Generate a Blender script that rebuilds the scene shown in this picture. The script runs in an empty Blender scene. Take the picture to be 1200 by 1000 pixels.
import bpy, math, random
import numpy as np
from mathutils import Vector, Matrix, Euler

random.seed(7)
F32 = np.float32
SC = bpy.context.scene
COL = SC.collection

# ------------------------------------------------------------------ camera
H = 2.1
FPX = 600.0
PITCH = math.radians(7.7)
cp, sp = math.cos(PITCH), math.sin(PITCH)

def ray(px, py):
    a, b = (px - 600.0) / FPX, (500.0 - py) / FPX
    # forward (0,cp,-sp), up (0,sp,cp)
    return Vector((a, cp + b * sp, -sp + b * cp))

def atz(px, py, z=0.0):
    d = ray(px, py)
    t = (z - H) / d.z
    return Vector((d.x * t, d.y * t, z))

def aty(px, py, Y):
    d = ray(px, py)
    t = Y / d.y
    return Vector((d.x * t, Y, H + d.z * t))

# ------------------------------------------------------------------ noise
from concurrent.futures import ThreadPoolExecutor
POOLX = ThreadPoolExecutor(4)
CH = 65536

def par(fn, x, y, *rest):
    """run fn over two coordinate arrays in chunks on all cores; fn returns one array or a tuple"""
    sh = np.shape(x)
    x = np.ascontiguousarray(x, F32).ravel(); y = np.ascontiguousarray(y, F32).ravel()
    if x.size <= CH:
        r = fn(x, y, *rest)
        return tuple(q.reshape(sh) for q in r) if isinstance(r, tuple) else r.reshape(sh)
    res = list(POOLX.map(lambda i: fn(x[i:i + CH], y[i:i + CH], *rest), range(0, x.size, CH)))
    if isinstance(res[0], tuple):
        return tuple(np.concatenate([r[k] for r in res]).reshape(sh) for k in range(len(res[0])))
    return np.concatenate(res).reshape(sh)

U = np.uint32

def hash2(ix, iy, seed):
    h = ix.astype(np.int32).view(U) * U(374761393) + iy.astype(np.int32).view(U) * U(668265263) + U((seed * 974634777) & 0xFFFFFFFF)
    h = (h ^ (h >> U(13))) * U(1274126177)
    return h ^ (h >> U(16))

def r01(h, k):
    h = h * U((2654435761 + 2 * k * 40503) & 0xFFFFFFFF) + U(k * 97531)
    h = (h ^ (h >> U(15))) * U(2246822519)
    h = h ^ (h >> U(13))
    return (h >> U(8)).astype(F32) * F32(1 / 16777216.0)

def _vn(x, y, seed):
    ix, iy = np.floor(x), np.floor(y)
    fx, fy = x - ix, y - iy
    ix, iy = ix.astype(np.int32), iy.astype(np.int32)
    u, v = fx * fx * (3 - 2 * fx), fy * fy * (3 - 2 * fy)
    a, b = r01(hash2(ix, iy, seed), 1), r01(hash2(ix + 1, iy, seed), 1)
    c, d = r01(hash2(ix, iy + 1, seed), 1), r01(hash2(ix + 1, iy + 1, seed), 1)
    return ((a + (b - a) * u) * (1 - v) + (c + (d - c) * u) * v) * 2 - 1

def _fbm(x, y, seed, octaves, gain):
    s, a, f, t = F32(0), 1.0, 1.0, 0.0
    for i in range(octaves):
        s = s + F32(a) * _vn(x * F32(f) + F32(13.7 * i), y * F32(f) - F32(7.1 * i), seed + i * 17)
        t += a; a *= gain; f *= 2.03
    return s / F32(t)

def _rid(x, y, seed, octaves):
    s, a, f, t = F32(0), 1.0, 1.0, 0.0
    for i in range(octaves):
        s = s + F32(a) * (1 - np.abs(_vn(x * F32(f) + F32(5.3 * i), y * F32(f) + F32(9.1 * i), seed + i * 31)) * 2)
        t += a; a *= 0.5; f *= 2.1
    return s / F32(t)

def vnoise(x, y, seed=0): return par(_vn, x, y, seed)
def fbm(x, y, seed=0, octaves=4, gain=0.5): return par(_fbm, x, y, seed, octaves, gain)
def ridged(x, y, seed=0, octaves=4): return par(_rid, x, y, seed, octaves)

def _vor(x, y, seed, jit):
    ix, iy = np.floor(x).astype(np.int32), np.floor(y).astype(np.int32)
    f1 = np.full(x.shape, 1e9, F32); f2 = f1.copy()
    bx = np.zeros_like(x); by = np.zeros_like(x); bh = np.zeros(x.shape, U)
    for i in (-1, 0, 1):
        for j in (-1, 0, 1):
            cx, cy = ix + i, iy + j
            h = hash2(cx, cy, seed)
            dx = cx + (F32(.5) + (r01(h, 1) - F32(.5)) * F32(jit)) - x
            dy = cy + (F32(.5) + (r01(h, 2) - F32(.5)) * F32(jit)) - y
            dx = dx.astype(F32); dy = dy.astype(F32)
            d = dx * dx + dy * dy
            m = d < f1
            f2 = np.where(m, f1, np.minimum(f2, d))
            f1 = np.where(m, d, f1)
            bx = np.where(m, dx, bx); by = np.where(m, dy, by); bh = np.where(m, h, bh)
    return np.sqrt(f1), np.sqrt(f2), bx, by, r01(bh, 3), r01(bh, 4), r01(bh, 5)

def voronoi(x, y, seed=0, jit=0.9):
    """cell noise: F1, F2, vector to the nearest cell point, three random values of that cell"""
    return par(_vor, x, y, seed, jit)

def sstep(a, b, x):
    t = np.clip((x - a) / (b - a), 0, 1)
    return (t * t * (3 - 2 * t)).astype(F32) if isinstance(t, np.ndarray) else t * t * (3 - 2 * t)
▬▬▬
**Problem to work on**
Whenever "scene" turns up in a line, pick that line out.

**Output for this task**
Generate a Blender script that rebuilds the scene shown in this picture. The script runs in an empty Blender scene. Take the picture to be 1200 by 1000 pixels.
SC = bpy.context.scene